W poprzednim sezonie D. Kaniuka udanie walczył z juniorami o mistrzostwo Polski. Jego podopieczni wygrali rywalizację makroregionu śląskiego i zajęli 5-6 miejsce w kraju. O co trener Kaniuka będzie walczył z seniorami z rezerw Odry?
- Założenie jest takie, by promować młodych zawodników, którzy zajęli piąte miejsce w Polsce, a także tych, którzy trafili do klubu. Drugie zadanie jest takie, by zawodnicy nie mający miejsca w drużynie drugoligowej mogli się ogrywać w rezerwach. Zarząd klubu nie stawia przed nami określonego celu. Gra w drugiej drużynie ma przygotować młodzież do rywalizacji w zespole drugoligowym.

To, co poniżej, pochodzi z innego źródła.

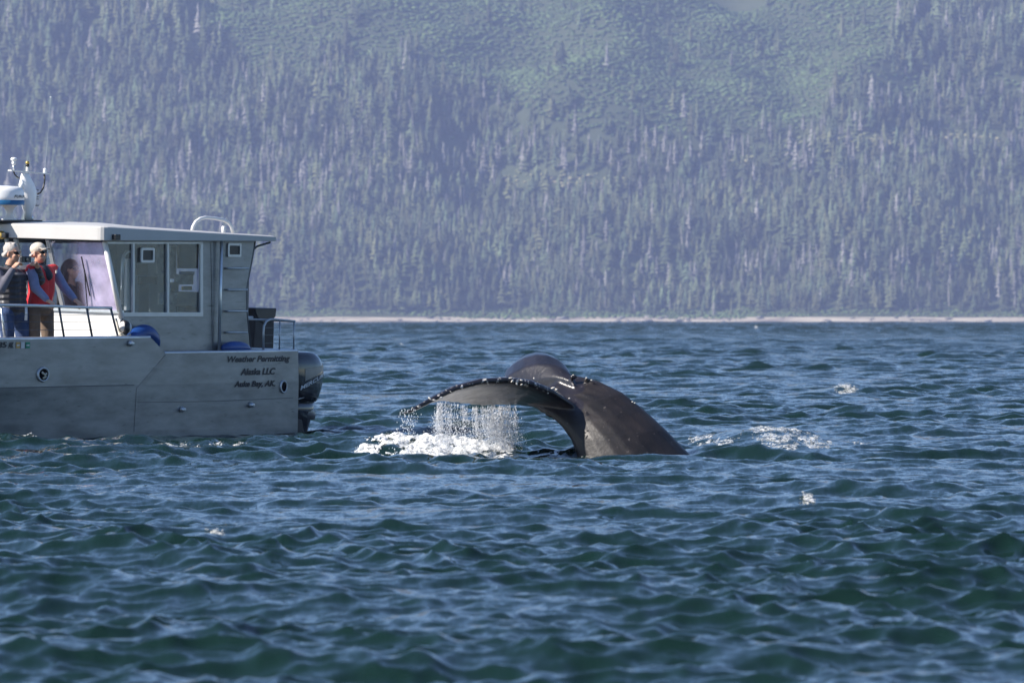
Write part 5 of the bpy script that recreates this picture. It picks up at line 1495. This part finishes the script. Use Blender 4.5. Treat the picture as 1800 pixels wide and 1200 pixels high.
# falling water, in strands that break into drops
C, S = [], []
te = [P(*s_[1]) for s_ in refine(left, 8)]
strands = []
for i, q in enumerate(te):
    u_ = 900 + FPX * q.x / q.y
    if 765 < u_ < 905: strands.append((q, u_))
for _ in range(95):
    q, u_ = random.choice(strands)
    heavy = random.lognormvariate(0, 0.75) * (0.75 + 1.3 * math.exp(-((u_ - 878) / 15) ** 2) + 0.7 * math.exp(-((u_ - 778) / 12) ** 2))
    x0 = q.x + random.uniform(-.03, .03); y0 = q.y + random.uniform(-.06, .06); z0_ = q.z - 0.01
    wid = random.uniform(0.008, 0.045); t_lo = random.uniform(0, 0.25) if random.random() < 0.5 else 0.0; t_hi = random.uniform(0.6, 1.0) if random.random() < 0.4 else 1.0
    lean = random.uniform(-0.02, 0.05) * (1.6 if u_ > 850 else 0.6)
    for k in range(max(6, int(85 * heavy))):
        t = t_lo + (t_hi - t_lo) * random.random() ** 0.9
        r_ = min(0.0065, 0.0017 * random.lognormvariate(0, 0.5))
        d_ = wid * (0.35 + 1.6 * t)
        C.append((x0 + random.gauss(0, d_) + t * t * lean, y0 + random.gauss(0, d_), z0_ * (1 - t) + 0.02 * t)); S.append((r_, r_, r_ * (1.0 + 4.0 * (1 - t) * random.random() + random.random())))
    # unbroken string just under the edge
    zz = z0_
    while random.random() < 0.75 and zz > z0_ * 0.55:
        L_ = random.uniform(0.02, 0.06); C.append((x0, y0, zz - L_)); S.append((0.0016, 0.0016, L_)); zz -= L_ * 1.7
for _ in range(1500):                                    # mist above the splash
    q, u_ = random.choice(strands)
    C.append((q.x + random.gauss(0, .10), q.y + random.gauss(0, .15), 0.02 + abs(random.gauss(0, .11)))); r_ = random.uniform(.0012, .0032); S.append((r_, r_, r_))
for _ in range(230):                                     # drips from the tip
    t = random.random(); q = P(random.uniform(706, 735), 722, 60.05)
    C.append((q.x - 0.05 * t + random.gauss(0, .02 + .03 * t), q.y + random.gauss(0, .04), q.z * (1 - t) + 0.02)); r_ = random.uniform(.0025, .006); S.append((r_, r_, r_ * 1.8))
blobs('falling_water', C, S, 'drops', 'curtain of water drops falling from the left fluke', 'water drops')

def foam(name, label, u0, u1, v_mid, depth, n, size, heap=0.05, seed=0, ragged=0.5, tilt=0.0, cat='foam', cell=0.02):
    """froth lying on the waves between two picture columns about the row v_mid: a lumpy torn sheet plus flecks"""
    r_ = np.random.default_rng(seed + 50)
    Yc = CAM_H * FPX / (v_mid - HZ)
    xa, xb = (u0 - 900) / FPX * Yc, (u1 - 900) / FPX * Yc
    ks = r_.uniform(0, 6.28, 12); an = r_.uniform(-0.5, 0.5, 12)
    def tear(x, y):
        e = np.zeros_like(x)
        for i in range(12):
            w = 5.0 * 1.33 ** i
            e += np.sin(w * (x * math.cos(an[i]) + y * 0.55 * math.sin(an[i] * 3)) + ks[i]) * np.sin(w * 0.6 * y * math.cos(an[i]) - w * 0.3 * x * math.sin(an[i]) + ks[-1 - i]) * 0.9 ** i
        return e / 2.0
    def shape(s_, t): return 1 - (s_ * s_ + t * t)
    # sheet
    nx, ny = max(6, int((xb - xa) / cell)), max(6, int(2 * depth / (cell * 1.8)))
    S_, T_ = np.meshgrid(np.linspace(-1, 1, nx), np.linspace(-1, 1, ny))
    X = (xa + xb) / 2 + S_ * (xb - xa) / 2 + r_.uniform(-.4, .4, S_.shape) * cell; Y = Yc + T_ * depth + tilt * S_ + r_.uniform(-.7, .7, S_.shape) * cell
    core = shape(S_, T_); e = tear(X, Y)
    keep = (core > 0.02) & (e > (ragged * 1.9 - 0.95) - 0.9 * core * (1.1 - ragged))
    Z = sea_z(X.ravel(), Y.ravel()).reshape(X.shape) + 0.004 + heap * np.clip(core, 0, 1) * np.clip(0.35 + 0.5 * e, 0, 1.2) + r_.uniform(0, 1, X.shape) * heap * 0.22 * np.clip(core + .2, 0, 1)
    i = (np.arange(ny - 1)[:, None] * nx + np.arange(nx - 1)[None, :])
    F = np.stack([i, i + 1, i + nx + 1, i + nx], -1).reshape(-1, 4)
    kf = keep.ravel()[F].sum(1) >= 3
    F = F[kf]; V = np.stack([X.ravel(), Y.ravel(), Z.ravel()], 1)
    used = np.unique(F); mp_ = np.zeros(len(V), int); mp_[used] = np.arange(len(used))
    V, F = V[used], mp_[F]
    F3 = np.concatenate([F[:, [0, 1, 2]], F[:, [0, 2, 3]]])
    # flecks
    m_ = n * 14; s_ = r_.uniform(-1.05, 1.05, m_); t = r_.uniform(-1.05, 1.05, m_)
    x = (xa + xb) / 2 + s_ * (xb - xa) / 2; y = Yc + t * depth + tilt * s_; core = shape(s_, t)
    ok = (core > -0.05) & (tear(x, y) > (ragged * 1.9 - 1.15) - 0.9 * core * (1.1 - ragged))
    x, y, core = x[ok][:n], y[ok][:n], core[ok][:n]; k = len(x)
    q = size * r_.uniform(0.25, 1.0, k) ** 1.5
    C = np.stack([x, y, sea_z(x, y) + r_.uniform(0, 1, k) ** 2 * heap * 1.5 * (0.25 + np.clip(core, 0, 1))], 1)
    S = np.stack([q * r_.uniform(1.0, 2.6, k), q * r_.uniform(0.8, 1.6, k), q * r_.uniform(0.5, 0.95, k)], 1)
    shp = OCV[None] * (1 + 0.35 * r_.uniform(-1, 1, (k, 6, 1)))
    V2 = (C[:, None, :] + shp * S[:, None, :]).reshape(-1, 3); F2 = (OCF[None] + (np.arange(k) * 6)[:, None, None]).reshape(-1, 3) + len(V)
    o = link(name, np_mesh(name, np.concatenate([V, V2]), np.concatenate([F3, F2]), True), 'foam' if name == 'splash_foam' else 'thin_foam')
    return tag(o, label, cat, kind='stuff')
foam('splash_foam', 'broad white splash under the water streaming off the fluke', 620, 905, 799, 2.3, 3500, 0.006, 0.050, 1, 0.34, cell=0.013)
foam('wake_foam', 'streaky white foam on the wave right of the whale', 1210, 1525, 785, 3.0, 2500, 0.006, 0.014, 2, 0.73, -0.5, cell=0.012)
foam('whale_foam', 'thin foam round the foot of the whale tail', 985, 1212, 803, 0.40, 300, 0.005, 0.006, 3, 0.86, cell=0.010)
foam('hull_foam', 'foam streak on the water beside the bow', 8, 165, 779, 1.3, 400, 0.009, 0.012, 4, 0.78, cell=0.014)
foam('hull_foam', 'foam streak on the water below the boat lettering', 230, 480, 791, 1.3, 500, 0.009, 0.010, 5, 0.84, cell=0.014)
for i, (u, v, w_, n, hp_, lb) in enumerate(((1490, 694, 36, 160, .045, 'small whitecap on the far water right of the whale'), (1421, 887, 28, 50, .02, 'small whitecap in front of the streaky foam at right'),
                                       (388, 949, 54, 120, .03, 'whitecap in the foreground below the boat'), (1330, 582, 9, 14, .08, 'tiny far whitecap near the right beach'), (705, 610, 9, 14, .06, 'tiny far whitecap between boat and whale'))):
    Y_ = CAM_H * FPX / (v - HZ)
    ys_ = np.linspace(Y_ * 0.96, Y_ * 1.04, 60); x_ = (u - 900) / FPX * Y_
    Y_ = float(ys_[np.argmax(sea_z(np.full(60, x_), ys_))]); Y_ *= 0.9965; v = HZ + CAM_H * FPX / Y_      # it breaks on the crest
    foam('whitecap', lb, u - w_ / 2, u + w_ / 2, v, 0.0065 * Y_, n, 0.00024 * Y_, hp_, 10 + i, 0.58, cat='whitecap', cell=0.00045 * Y_)
# ---- a gull crossing in front of the hill
plain('gull_white', (0.8, 0.8, 0.78), 0.6, var=0.05)
g0 = P(567, 221, 900.0)
gull = empty('gull', g0); tag(gull, 'tiny white gull flying in front of the hillside', 'bird')
MB().loft([[Vector((x, r_ * math.cos(k * .7854), r_ * math.sin(k * .7854) + zz)) for k in range(8)] for x, r_, zz in ((-.24, .008, .02), (-.15, .035, 0), (0, .065, 0), (.12, .055, .01), (.19, .035, .03), (.24, .008, .02))], True).build('body', 'gull_white', gull, True)
for q in (-1, 1):
    mb = MB().loft([[Vector((.07, q * .04, .03)), Vector((-.06, q * .04, .03)), Vector((-.06, q * .04, .015)), Vector((.07, q * .04, .015))], [Vector((.10, q * .30, .14)), Vector((-.03, q * .30, .13)), Vector((-.03, q * .30, .12)), Vector((.10, q * .30, .125))], [Vector((.0, q * .62, .05)), Vector((-.05, q * .62, .05)), Vector((-.05, q * .62, .045)), Vector((.0, q * .62, .043))]], True)
    mb.build('wing', 'gull_white', gull)
MB().prism([(-.22, -.02, .01), (-.22, .02, .01), (-.34, .05, .02), (-.34, -.05, .02)], (0, 0, .012)).build('tail', 'gull_white', gull)
# ------------------------------------------------------------------ the hazy air over the bay
m = bpy.data.materials.new('haze'); MATS['haze'] = m; m.use_nodes = True
nt = m.node_tree
nt.nodes.remove(nt.nodes['Principled BSDF'])
pv = nt.nodes.new('ShaderNodeVolumePrincipled')
pv.inputs['Color'].default_value = HAZE_COL
pv.inputs['Density'].default_value = HAZE_D
pv.inputs['Anisotropy'].default_value = 0.0
nt.links.new(pv.outputs[0], nt.nodes['Material Output'].inputs['Volume'])
hz = MB().box((-2600, -700, -14), (2600, 7000, 740)).build('haze', 'haze')
tag(hz, 'pale blue haze lying over the bay', 'haze', kind='stuff')
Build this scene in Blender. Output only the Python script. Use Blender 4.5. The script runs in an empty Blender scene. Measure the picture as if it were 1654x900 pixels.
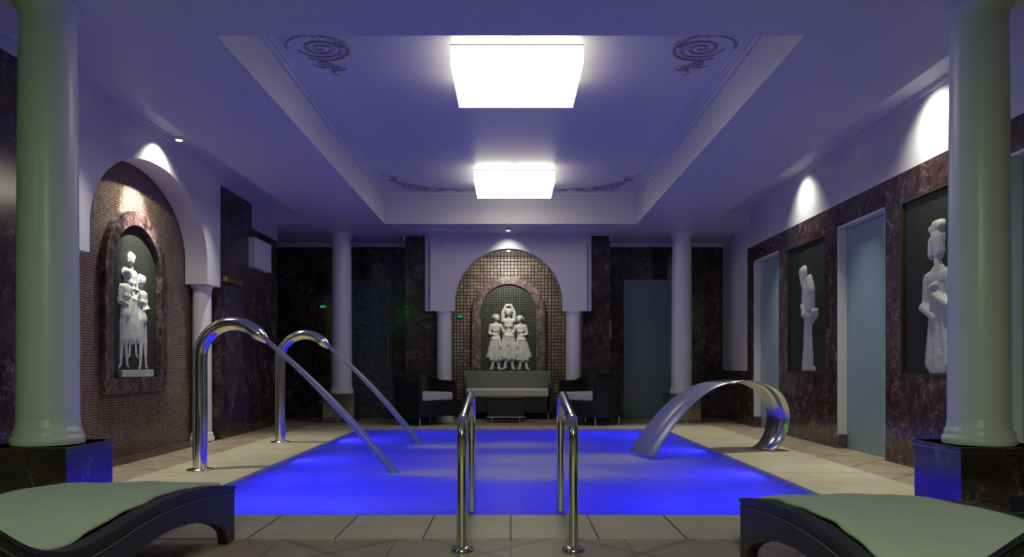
import bpy, bmesh, math, random
import numpy as np
from mathutils import Vector, Matrix
random.seed(7)
PI = math.pi
S = bpy.context.scene
COL = S.collection
H = 0.95            # eye height

# ------------------------------------------------------------------ camera
cam = bpy.data.cameras.new('camera'); co = bpy.data.objects.new('camera', cam); COL.objects.link(co)
co.location = (0, 0, H); co.rotation_euler = (PI/2, 0, 0)
cam.sensor_width = 36; cam.sensor_fit = 'HORIZONTAL'
cam.lens = 1250/1654*36
cam.shift_y = 140/1654; cam.shift_x = 2/1654
cam.clip_start = 0.05; cam.clip_end = 100
S.camera = co
# ------------------------------------------------------------------ world, view
w = bpy.data.worlds.new('world'); S.world = w; w.use_nodes = True
w.node_tree.nodes['Background'].inputs[0].default_value = (0.02, 0.02, 0.05, 1)
w.node_tree.nodes['Background'].inputs[1].default_value = 0.3
S.view_settings.view_transform = 'Standard'; S.view_settings.look = 'None'
S.view_settings.gamma = 1; S.view_settings.use_curve_mapping = False
S.view_settings.exposure = 0.0
S.cycles.max_bounces = 10; S.cycles.diffuse_bounces = 5; S.cycles.glossy_bounces = 4
S.cycles.transmission_bounces = 6; S.cycles.transparent_max_bounces = 12
S.cycles.sample_clamp_indirect = 4.0
S.cycles.caustics_reflective = False; S.cycles.caustics_refractive = False
# light levels
LAMP_E = 5.4          # ceiling lamp shades
POOL_W = 11.0         # each underwater lamp
SPOT_W = 50.0
WALK_W = 210.0
REAR_W = 170.0
BLUE = (0.042, 0.038, 1.0)

def light(name, typ, loc, power, color, rot=(0,0,0), size=0.3, size_y=None, spot=None, blend=0.5, radius=0.03):
    d = bpy.data.lights.new(name, typ); d.energy = power; d.color = color
    if typ == 'AREA':
        d.shape = 'RECTANGLE' if size_y else 'DISK'; d.size = size
        if size_y: d.size_y = size_y
    else:
        d.shadow_soft_size = radius
    if typ == 'SPOT':
        d.spot_size = spot; d.spot_blend = blend
    o = bpy.data.objects.new(name, d); COL.objects.link(o); o.location = loc; o.rotation_euler = rot
    return o
def aim(loc, tgt):
    return (Vector(tgt)-Vector(loc)).to_track_quat('-Z', 'Y').to_euler()

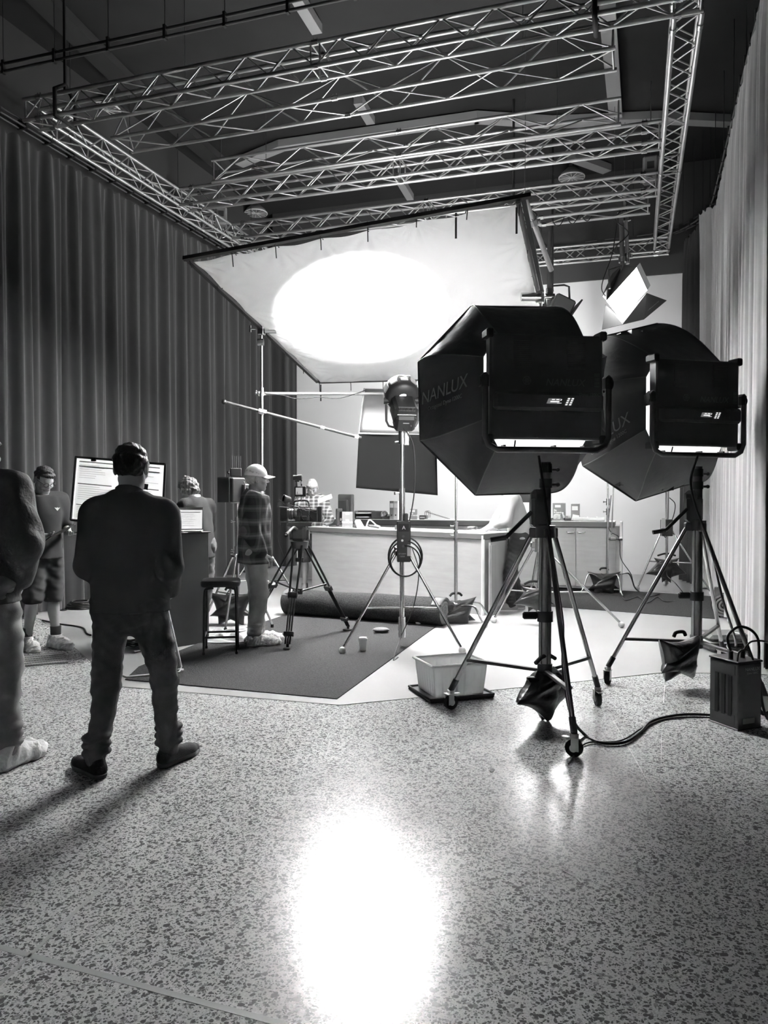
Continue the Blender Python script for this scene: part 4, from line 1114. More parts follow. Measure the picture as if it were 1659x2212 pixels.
def windup_stand(c, feet, label, top_z, hub=1.27, crank=1, zb=.33, rise=1.0):
    c = Vector((c.x, c.y, 0)); t = thing('windup_stand', c, YAW, label, 'light stand')
    Z = lambda z: c + Vector((0, 0, z))
    lo = mat('satin steel tube', .30, .36, .8)
    MB().cyl(Z(zb), Z(hub), .037, n=24).build('column', lo, t, True)
    mb = MB()
    for k in range(6):
        a = k * pi / 3; mb.cyl(Z(zb) + Vector((cos(a) * .037, sin(a) * .037, 0)), Z(hub - .04) + Vector((cos(a) * .037, sin(a) * .037, 0)), .004, n=6)
    mb.build_each('column_rib', BLKMETAL, t, True)
    MB().cyl(Z(hub), Z(top_z - .25), .027, n=20).build('riser', CHROME, t, True)
    MB().cyl(Z(top_z - .27), Z(top_z), .036, n=20).build('top_receiver', BLKMETAL, t, True)
    mb = MB(); mb.cyl(Z(hub - .05), Z(hub + .03), .066, n=20)
    for f in feet:
        d = Vector(f) - c; d.z = 0; d.normalize(); mb.box(Z(hub - .02) + d * .07, (.05, .07, .07), basis(d), .008)
    mb.build('leg_hub', BLKMETAL, t, True)
    mb = MB(); mb.box(Z(hub + .12) - cR * .035, (.13, .10, .20), rotm('Z', YAW), .02); mb.box(Z(hub + .21) - cR * .05, (.10, .10, .12), rotm('Z', YAW), .03)
    mb.build('gearbox', BLKMETAL, t, True)
    if crank:
        a = Z(hub + .12) - cR * .10 - cF * .04; b = a - cR * .17 + Vector((0, 0, -.17)); mb = MB(); mb.cyl(a, b, .014, n=10); mb.cyl(b, b - cR * .10 + Vector((0, 0, -.015)), .017, n=12)
        mb.build('crank', BLACK, t, True)
    mb = MB(); mb.cyl(Z(.66), Z(.73), .052, n=20); mb.box(Z(.70) - cR * .10, (.10, .03, .05), rotm('Z', YAW), .01); mb.build('lock_clamp', BLACK, t, True)
    for z in (hub + .30, hub + .40):
        mb = MB(); mb.cyl(Z(z - .02), Z(z + .04), .042, n=18); mb.cyl(Z(z), Z(z) + cR * .075, .010); mb.ball(Z(z) + cR * .08, .016, 10); mb.build('locking_collar', BLACK, t, True)
    for f in feet:
        f = Vector(f); d = f - c; d.z = 0; d.normalize(); a = Z(hub - .02) + d * .085; b = f + Vector((0, 0, .135))
        lg = MB().cyl(a, b, .0165, n=14).build('leg', CHROME, t, True)
        MB().cyl(b + (a - b).normalized() * .09, b, .021, n=12).build('leg_socket', BLACK, lg, True)
        caster(t, f, lg, d)
        k = a + (b - a) * .80; MB().box((k + Z(zb)) / 2, (.032, (k - Z(zb)).length, .022), basis(k - Z(zb)), .003).build('brace', BLKMETAL, t, True)
    MB().cyl(Z(zb - .05), Z(zb + .05), .05, n=18).build('brace_collar', BLKMETAL, t, True)
    return t
F2 = [G(974, 1532), G(1240, 1634), G(1291, 1524)]
C2 = P(1178, 1200, 5.12); C2.z = 0
windup_stand(C2, F2, 'tall wheeled wind up stand in front, under the left black octagon softbox', 1.72)
softbox_lamp(C2, 5.12, P(1176, 838, 5.12), radians(9), radians(1.5), .76, .70,
    ('black square panel lamp seen from behind, the left of the two', 'left black octagonal softbox facing away, beside the glowing silk'), text_faces=(3,))
F3 = [G(1313, 1477), G(1652, 1545), G(1560, 1432)]
C3 = P(1506, 1200, 6.15); C3.z = 0
windup_stand(C3, F3, 'tall wheeled wind up stand at right beside the power supply box', 1.73)
softbox_lamp(C3, 6.15, P(1500, 872, 6.2), radians(16), radians(15), .79, .64,
    ('black square panel lamp seen from behind, in front of the right drape', 'right black octagonal softbox facing away, half hidden by the left one'), text_faces=(3,), tu=.78)

def unseen_panel_lamp(c, aim, label, power, size=.5, up=0):  # lit panels out of view, some added only to brighten the set wall
    d = (Vector(aim) - c).normalized(); M = basis(d); t = thing('unseen_panel', c, 0, label, 'studio lamp')
    MB().box(c - d * .05, (size, .08, size * .7), M, .01).build('panel_housing', BLACK, t, True)
    MB().box(c - d * .005, (size * .94, .01, size * .64), M).build('panel_glow', mat('unseen panel glow %d' % power, .9, .5, emit=power), t, True)
    MB().cyl(c - d * .10, c - d * .06 - Vector((0, 0, .3)), .02).build('mount_arm', BLACK, t, True)
    if up: MB().cyl(c - d * .07, Vector(((c - d * .07).x, (c - d * .07).y, up)), .02).build('drop_pole', BLACK, t, True)
unseen_panel_lamp(P(1438, 865, 12.1), (-3.5, 15.3, 2.6), 'added fill panel on the thin far stand, hidden behind the right softbox', 50, .8)  # added unseen source, brightens the right of the set wall
unseen_panel_lamp(P(1100, 800, 12.0), (-6.8, 15.0, 3.0), 'added fill panel hung near the far edge of the silk, hidden behind the left softbox', 130, .8, 7.6)  # added out of sight to lift the left part of the wall
unseen_panel_lamp(P(1190, 850, 13.0), (-2.2, 7, .3), 'lit panel hung low in front of the set wall, hidden behind the left softbox', 45, .9, 7.6)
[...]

- Czy młodzi zawodnicy, na jakich oparty będzie skład, udźwigną ciężar gry w trzeciej lidze?
- Na pewno nie zrobimy tak, że niedawni juniorzy zostaną rzuceni całą jedenastką na szeroką wodę. Tworzymy zespół młody, jednak drużyna rezerw będzie zbudowana w odpowiednich proporcjach z zawodników nie mieszczących się w danym momencie w drugiej lidze oraz wyróżniających się młodych piłkarzach.
- W ubiegłym sezonie trener Józef Zwierzyna dysponował w każdym spotkaniu innym zespołem, czasami mając problemy z uzbieraniem jedenastu zawodników. Jak ta sytuacja będzie wyglądała w tym roku?
- Rotacja na pewno także i teraz będzie duża, ponieważ jesteśmy podporządkowani pierwszemu zespołowi. Jednak na pewno nie będzie problemu z ilością zawodników. Gdybym nie mógł skorzystać z graczy drugoligowych mam jeszcze do dyspozycji swoich juniorów, którzy z powodzeniem uzupełnią skład.
- W wyniku reorganizacji drugi zespół Ryana Odry będzie rywalizować z drużynami z Dolnego Śląska. Czy ma pan rozeznanie co do klasy rywali?
- Niewielkie. Mam rozeznanie tylko po adnotacjach prasowych, które śledziłem w zeszłym sezonie. Na pewno w grupie tej grają mocne zespoły. Jest wiele klubów mających w swoich składach zawodników pierwszoligowych. Najlepszym przykładem są tu osiągnięcia Górnika Polkowice, który z powodzeniem rywalizuje w Pucharze Ligi oraz udanie zainaugurował drugoligowe zmagania.